Previously missing bookseller Cheung Chi-ping returns to Hong Kong
A Hong Kong bookseller detained on the mainland returned to the city on Sunday morning and said he did not require any police or government assistance

A Hong Kong bookseller detained on the mainland returned to the city on Sunday morning and said he did not require any police or government assistance. He also requested the missing persons file on him be dropped.
The return of Cheung Chi-ping, one of five booksellers who went missing on the mainland last year, came two days after the return of his boss Lui Por, a general manager of Mighty Current, the publishing house which specialises in books critical of the Chinese Communist Party. Cheung worked as Lui’s assistant.

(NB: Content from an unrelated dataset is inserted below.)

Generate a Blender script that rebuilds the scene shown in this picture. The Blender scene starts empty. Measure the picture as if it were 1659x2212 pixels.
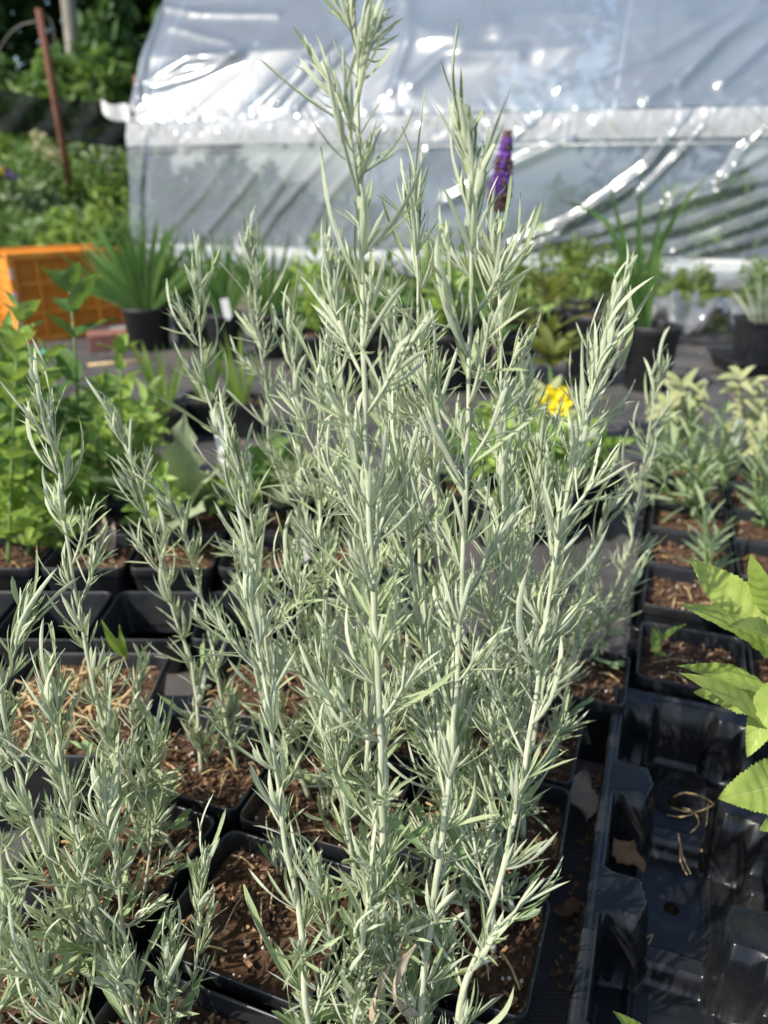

“Hong Kong Police met with [Cheung] who has returned to Hong Kong from the mainland,” an official police statement said.
“Police continue to follow through with the other two missing person cases with the Interpol Guangdong Liaison Office of Guangdong Provincial Public Security Department for further details,” the statement added.
Cheung’s and Lui’s sudden reappearance in Hong Kong and refusal to explain their mysterious disappearance in October last year has added to speculation that mainland authorities pressured them to keep their mouths shut.
Cheung, Lui and another associate, Lam Wing-kee, all went missing while on the mainland last October. In the same month, Mighty Current shareholder Gui Minhai vanished in unexplained circumstances while he was in Pattaya, Thailand.
Their associate Lee Po disappeared from Hong Kong in December, leading to fears that Chinese agents had kidnapped him in the city and raising concerns that the “one country, two systems” was under threat.
Lee appeared in the 20-minute interview aired by Phoenix TV and admitted he had sneaked into the mainland illegally to assist in an investigation into Gui. But Lee declined to elaborate, saying: “It’s not convenient to disclose the details.”
Lee also met with Hong Kong police in an undisclosed location on the same day on the mainland and had also asked them to drop his case. He added he did not need any help from the Hong Kong government and would return home when a mainland investigation involving his associate, Gui, was over.